**Aim**
All lines holding the string "script" are to be shown.

### Provided information

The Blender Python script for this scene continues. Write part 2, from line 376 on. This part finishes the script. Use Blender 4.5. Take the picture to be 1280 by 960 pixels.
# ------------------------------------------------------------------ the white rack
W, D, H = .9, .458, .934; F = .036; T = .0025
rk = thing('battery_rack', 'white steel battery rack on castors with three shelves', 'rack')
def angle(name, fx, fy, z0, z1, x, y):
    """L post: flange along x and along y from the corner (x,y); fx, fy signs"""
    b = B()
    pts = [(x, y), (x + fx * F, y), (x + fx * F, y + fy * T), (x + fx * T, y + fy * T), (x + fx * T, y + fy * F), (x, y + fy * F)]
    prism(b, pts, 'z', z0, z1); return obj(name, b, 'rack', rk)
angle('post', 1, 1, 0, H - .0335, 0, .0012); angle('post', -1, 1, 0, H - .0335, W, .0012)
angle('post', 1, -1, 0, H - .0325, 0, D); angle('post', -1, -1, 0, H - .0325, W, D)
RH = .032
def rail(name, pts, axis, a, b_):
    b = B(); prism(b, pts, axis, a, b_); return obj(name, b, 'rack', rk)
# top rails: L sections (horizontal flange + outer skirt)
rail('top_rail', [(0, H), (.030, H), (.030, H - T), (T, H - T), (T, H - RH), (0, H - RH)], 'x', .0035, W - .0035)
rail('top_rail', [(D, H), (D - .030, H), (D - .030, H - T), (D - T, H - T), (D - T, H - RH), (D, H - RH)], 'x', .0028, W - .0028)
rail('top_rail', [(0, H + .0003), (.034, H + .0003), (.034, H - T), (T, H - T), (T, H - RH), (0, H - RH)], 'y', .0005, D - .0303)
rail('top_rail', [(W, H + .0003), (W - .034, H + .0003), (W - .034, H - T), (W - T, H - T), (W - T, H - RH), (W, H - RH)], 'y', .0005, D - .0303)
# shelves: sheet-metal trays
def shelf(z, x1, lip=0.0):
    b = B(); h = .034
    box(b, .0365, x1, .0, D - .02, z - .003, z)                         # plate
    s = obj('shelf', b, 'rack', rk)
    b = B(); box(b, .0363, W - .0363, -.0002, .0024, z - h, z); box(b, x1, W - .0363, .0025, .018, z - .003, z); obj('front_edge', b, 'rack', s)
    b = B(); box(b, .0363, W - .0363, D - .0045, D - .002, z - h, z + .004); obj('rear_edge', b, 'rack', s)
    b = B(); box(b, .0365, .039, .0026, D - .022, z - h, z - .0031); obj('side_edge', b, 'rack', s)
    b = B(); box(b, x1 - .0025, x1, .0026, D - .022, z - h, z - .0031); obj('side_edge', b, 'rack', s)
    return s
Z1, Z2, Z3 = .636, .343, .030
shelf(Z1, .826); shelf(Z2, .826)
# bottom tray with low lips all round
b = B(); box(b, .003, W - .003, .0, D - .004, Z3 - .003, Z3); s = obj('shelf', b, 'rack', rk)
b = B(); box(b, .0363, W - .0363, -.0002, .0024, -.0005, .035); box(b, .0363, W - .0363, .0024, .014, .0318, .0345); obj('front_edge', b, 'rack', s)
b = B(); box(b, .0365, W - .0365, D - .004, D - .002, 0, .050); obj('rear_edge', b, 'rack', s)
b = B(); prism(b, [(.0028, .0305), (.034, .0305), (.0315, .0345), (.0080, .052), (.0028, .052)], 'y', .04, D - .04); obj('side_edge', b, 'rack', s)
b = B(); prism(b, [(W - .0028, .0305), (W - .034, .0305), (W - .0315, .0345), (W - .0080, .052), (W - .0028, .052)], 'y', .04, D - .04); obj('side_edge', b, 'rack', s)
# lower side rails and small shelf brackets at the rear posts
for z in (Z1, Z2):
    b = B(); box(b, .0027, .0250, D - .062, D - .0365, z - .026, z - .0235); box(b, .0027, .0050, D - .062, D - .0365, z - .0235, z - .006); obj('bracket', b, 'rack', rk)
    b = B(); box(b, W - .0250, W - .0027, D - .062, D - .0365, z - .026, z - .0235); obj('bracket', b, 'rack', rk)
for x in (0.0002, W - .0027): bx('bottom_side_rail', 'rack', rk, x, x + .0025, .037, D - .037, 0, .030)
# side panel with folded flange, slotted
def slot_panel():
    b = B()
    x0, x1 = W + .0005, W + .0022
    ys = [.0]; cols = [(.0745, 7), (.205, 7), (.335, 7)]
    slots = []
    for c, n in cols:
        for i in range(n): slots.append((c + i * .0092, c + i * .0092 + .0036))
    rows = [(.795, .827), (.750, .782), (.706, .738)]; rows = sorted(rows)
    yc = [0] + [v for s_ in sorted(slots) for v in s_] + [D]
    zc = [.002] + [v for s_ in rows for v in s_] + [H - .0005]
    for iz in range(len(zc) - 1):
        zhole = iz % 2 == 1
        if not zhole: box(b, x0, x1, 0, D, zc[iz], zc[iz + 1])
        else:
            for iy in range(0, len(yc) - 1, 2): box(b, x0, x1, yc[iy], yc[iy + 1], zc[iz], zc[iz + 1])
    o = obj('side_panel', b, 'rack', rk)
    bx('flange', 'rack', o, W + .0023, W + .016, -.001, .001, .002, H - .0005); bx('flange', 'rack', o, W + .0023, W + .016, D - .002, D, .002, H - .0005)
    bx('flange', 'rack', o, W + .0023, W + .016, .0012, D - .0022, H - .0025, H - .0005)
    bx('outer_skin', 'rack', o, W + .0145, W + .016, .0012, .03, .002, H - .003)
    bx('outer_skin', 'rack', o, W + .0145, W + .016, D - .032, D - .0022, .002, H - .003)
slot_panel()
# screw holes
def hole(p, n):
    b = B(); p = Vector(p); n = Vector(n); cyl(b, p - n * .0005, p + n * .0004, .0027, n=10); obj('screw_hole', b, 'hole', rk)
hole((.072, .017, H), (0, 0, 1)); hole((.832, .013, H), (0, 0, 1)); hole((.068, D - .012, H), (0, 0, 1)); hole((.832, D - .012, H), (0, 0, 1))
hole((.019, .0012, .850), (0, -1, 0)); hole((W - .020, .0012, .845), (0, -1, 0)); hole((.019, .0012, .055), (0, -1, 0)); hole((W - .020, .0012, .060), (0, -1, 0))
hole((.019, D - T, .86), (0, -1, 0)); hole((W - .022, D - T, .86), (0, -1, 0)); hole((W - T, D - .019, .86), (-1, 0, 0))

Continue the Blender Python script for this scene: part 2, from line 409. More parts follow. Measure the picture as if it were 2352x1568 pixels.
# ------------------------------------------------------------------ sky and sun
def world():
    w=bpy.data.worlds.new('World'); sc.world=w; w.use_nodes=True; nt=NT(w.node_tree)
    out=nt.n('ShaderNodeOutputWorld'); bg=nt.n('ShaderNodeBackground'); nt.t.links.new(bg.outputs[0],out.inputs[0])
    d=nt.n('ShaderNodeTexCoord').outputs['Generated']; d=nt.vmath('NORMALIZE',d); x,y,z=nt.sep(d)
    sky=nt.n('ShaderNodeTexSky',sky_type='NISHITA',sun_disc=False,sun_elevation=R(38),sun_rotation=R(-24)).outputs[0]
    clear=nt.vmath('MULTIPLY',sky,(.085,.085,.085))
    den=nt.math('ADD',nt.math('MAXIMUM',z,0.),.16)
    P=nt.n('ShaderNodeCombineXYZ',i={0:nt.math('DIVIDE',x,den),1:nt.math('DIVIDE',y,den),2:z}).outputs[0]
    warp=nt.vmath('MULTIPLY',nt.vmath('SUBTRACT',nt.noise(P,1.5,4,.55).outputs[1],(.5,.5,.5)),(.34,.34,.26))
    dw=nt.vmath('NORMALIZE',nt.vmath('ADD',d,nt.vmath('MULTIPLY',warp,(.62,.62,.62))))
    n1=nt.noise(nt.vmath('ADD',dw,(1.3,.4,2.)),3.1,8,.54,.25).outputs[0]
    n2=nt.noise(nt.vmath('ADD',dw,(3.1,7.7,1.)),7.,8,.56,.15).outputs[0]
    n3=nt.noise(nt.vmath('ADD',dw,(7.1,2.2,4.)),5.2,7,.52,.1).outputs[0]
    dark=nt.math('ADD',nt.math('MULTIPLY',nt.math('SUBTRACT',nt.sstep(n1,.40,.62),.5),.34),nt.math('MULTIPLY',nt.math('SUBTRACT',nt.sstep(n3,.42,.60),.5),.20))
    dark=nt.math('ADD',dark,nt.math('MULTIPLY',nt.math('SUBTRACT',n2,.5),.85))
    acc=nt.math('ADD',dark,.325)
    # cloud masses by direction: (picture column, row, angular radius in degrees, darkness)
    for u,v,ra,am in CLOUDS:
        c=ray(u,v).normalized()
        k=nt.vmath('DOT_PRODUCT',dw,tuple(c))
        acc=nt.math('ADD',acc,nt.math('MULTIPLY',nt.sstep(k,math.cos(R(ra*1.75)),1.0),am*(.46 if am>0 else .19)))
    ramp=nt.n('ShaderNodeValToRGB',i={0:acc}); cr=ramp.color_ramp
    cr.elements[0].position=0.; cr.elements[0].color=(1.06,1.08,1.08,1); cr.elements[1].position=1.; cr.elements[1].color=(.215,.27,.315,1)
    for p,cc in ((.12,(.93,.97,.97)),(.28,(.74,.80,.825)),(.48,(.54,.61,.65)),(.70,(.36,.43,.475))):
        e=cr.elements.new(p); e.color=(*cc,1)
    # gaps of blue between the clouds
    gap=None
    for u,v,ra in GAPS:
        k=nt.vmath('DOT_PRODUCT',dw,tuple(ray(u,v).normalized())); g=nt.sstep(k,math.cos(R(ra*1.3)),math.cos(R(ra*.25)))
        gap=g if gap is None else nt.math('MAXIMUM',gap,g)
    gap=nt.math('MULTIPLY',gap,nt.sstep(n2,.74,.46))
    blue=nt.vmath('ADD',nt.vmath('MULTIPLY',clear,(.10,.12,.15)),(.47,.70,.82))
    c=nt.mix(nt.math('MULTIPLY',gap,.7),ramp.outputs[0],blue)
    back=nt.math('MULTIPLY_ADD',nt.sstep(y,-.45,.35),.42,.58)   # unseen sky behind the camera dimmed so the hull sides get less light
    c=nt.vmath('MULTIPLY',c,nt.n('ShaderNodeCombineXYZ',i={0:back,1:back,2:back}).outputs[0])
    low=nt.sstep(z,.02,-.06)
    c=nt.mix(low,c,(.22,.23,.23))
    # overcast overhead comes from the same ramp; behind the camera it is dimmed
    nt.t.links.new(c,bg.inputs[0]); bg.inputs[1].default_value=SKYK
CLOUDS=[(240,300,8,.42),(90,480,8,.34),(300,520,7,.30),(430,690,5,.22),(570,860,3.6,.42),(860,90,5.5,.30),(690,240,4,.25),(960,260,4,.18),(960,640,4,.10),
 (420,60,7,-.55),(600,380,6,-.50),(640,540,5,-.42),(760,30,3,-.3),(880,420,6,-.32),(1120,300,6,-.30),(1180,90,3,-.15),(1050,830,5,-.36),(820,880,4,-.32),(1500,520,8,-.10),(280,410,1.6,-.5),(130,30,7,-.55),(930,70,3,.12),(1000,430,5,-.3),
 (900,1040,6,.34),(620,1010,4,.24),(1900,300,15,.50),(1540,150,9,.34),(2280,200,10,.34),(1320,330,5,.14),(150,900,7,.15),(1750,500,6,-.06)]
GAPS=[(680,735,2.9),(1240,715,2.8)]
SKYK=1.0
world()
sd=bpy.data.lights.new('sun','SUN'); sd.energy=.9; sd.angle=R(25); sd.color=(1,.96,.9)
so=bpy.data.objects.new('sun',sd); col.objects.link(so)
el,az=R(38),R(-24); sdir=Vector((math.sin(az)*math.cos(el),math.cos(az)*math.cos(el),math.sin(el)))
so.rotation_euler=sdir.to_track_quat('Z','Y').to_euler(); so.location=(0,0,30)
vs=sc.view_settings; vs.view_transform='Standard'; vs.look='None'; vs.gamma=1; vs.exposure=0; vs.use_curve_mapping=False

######

**Reply to the task**
The Blender Python script for this scene continues. Write part 2, from line 376 on. This part finishes the script. Use Blender 4.5. Take the picture to be 1280 by 960 pixels.
Continue the Blender Python script for this scene: part 2, from line 409. More parts follow. Measure the picture as if it were 2352x1568 pixels.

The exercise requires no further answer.